Is it Real?

I came across an interesting article the other day that addressed a situation which regularly occurs at the Museum. Meaning to read it at a later time, I continued on with another obligation and then lost track of the article. That bothered me greatly--nearly as much as the theme of that piece bothers me. It pondered why folks like me often overhear children asking their adult guardian if, almost interchangeably so, whether a specimen on display is "real" or whether it is "alive." 

For those outside of my profession, such frustration with that might seem misplaced. Allow me to further explain my reaction:

It usually seems that beyond the bounds of a museum, many children (say above age five) demonstrate the ability of distinguishing between animals who are alive and those who are dead. They may have already experienced the misfortune of losing a pet, or having come upon a motionless insect on hot pavement, are in that instant capable of recognizing that it is no longer alive. 




Junior Naturalists found a dead promethea silk moth (Callosamia promethea)
just outside the Museum's doors and were amazed by its anatomy. 

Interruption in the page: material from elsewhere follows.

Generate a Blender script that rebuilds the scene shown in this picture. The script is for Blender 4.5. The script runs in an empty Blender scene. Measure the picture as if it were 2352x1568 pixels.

We compared it to other dead insect specimens in a display during a break in programming. 


Now, that's a very simplified and specific analysis of living and dead animals. In reality, different cultures perceive life and death in different manners. While some students on our field trips have asserted that a rock in our collection or that the Namakagon River have their own state of life or being, others may be more rigid in their definition--the only living beings in our building are people and perhaps the occasional, unwanted insect pest. Likely, to the majority of our visitors, the latter is true--the taxidermy mount of a mountain lion in our classroom is most certainly not alive.

Is this mountain lion (Puma concolor) real? A great example answer used by the 
folks at the Peggy Notebeart Nature Museum in Chicago is, "That cougar is 
real and used to be alive, but it is no longer living."

Just yesterday I visited a small group of grade school children participating in our Junior Naturalists program. They squirmed as they attempted to sit in a relatively uniform circle while listening to us adults talk. As I moved to show off a taxidermy mount of a northern flying squirrel that I had prepared myself, I didn't hear one child shout out to question whether it was dead. Then among a handful of simultaneous comments I heard it: "Oooh, is it real?!"

I hear this one phrase far more often than any other youthful interrogations regarding a specimen's state of life (or more accurately, death). Maybe our mounts are simply of such impeccable quality that the animals look to be alive--but of that I'm not so sure. Maybe, being the child's first encounter with a flying squirrel, they don't know how the mount differs from the living animal. This train of thought eventually gets me to question a mount's "realness." If only the skin and fur remain from the actual animal--the internal organs, eyes, and other visceral parts of a mount becoming man-made materials--was the squirrel I held before the children still considered a "real" squirrel? 

These three curious girls appreciate having the pelts of real raccoons,
foxes, and other animals available in our Discovery Nook to learn from.

Sometimes, an answer requires a deeper understanding of the origin of such a question than is possible. I'm sure that there is a psychological and/or societal influence behind questions like these. Just hours after being asked if the squirrel was real, I was put on to "The Future of Life" by the acclaimed E.O. Wilson. Wilson wrote that, "between six and nine, children become interested in wild creatures for the first time, and aware that animals can suffer pain and distress. From nine to twelve, their knowledge and interest in the natural world rises sharply...." I suppose literature like this is a good place to further my understanding. 

I'll likely come to fathom these experiences more as time goes on, but for now I will continue to find myself bewildered when children ask if our cougar is real, and even more so when some parents answer "no."